Nefret etmeyi öğrendik kendimiz dışında her şeyden. Nefret duygusu ile bütünleşirken nefretin suç olduğunu yaşamadan öğrenemedik. Ve “nefret suçu” adında yeni bir hastalık türettik. Nefret suçu bir kişiye ve gruba karşı ırk, dil, din, cinsiyet, cinsel yönelim, insanın yaradılıştan kaynaklanan engelini, biçimini, rengini sorgulayan, ne zaman ve ne şekilde fiziksel ve düşünsel olarak ortam bulacağı belli olmayan, eylemsel boyutu tahmin edilemeyen bir suç şeklidir. Bu suç geri kalmışlığın, tahammülsüzlüğün, ilkelliğin, bağnazlığın ve hoşgörüsüzlüğün bir dışa vurumudur. Gerçekten çağdaş, demokratik ülkelerde rastlamak neredeyse imkansızdır.
Nefreti suç sayan olgunun yerleşebilmesi için, insanlık onurunun ve gururunun özgürce yaşama hakkı ve kişinin seçimlerine saygının, her birey için hak olduğu düşüncesinin toplum üzerinde etkin kılınmasıyla kazanılacağı aşikardır.

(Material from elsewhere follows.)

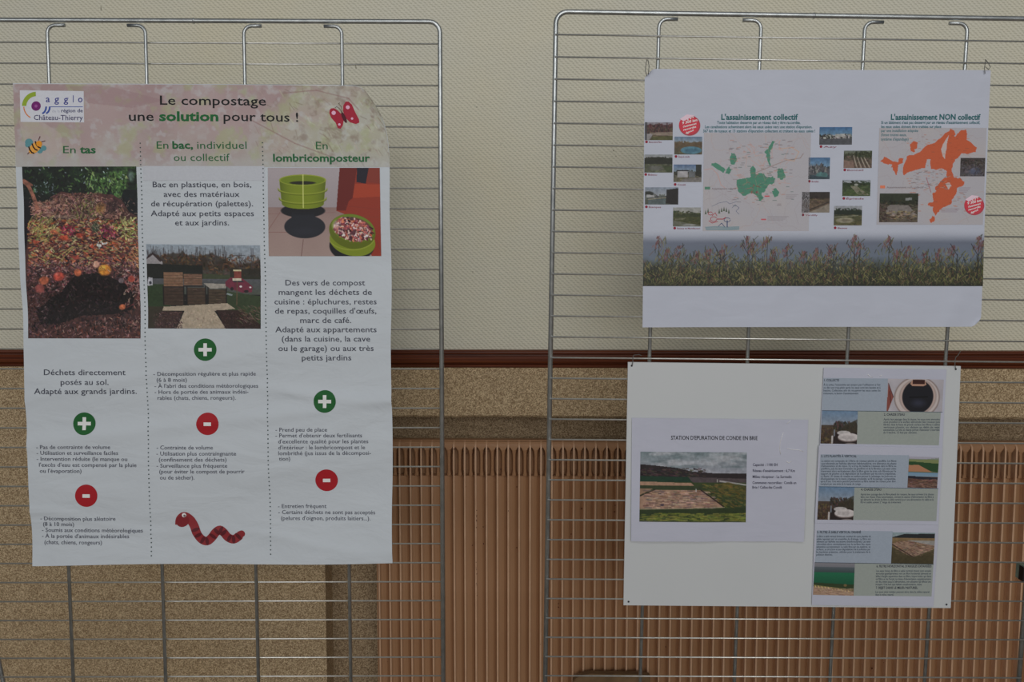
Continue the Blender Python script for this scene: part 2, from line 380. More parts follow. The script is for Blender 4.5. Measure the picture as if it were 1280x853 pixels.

Toplumun büyük kesimi nefretin bir suç olduğunu bilmeden, birlikte yaşama kapasitesini yok ettiğinin farkında bile değil. Bir kısım da “nefret suçu” adı altında bir suç tanımının “ifade ve düşünce özgürlüklerini kısıtladığı” (!) gerekçesiyle ideolojik baskı uygulayıp, nefreti suç saymaktan çıkarıp, normalleştirerek toplumu bölmeye ve ötekileştirmeye devam ediyor. Bunlar, farklılığın getireceği zenginliklerden çok, “benim olsun dar olsun” şeklinde inşa edilmiş bir birlikteliği dayatıyorlar. Böylesine bir “birliktelik”, birçok menfur olayda görüldüğü üzere, kendi başlarına hareket edemeyen, kendilerini ifade etmekte zorlanan, sosyal ve beşeri hayatta var olamayan sorunlu grupları provokatörlerin yönlendirmeleriyle nefret etrafında toplayarak, kontrol edilemez bir güç haline getiriyor. Ne yazık ki kolluk güçleri bu gruplara karşı anlaşılmaz bir hoşgörü içindeler.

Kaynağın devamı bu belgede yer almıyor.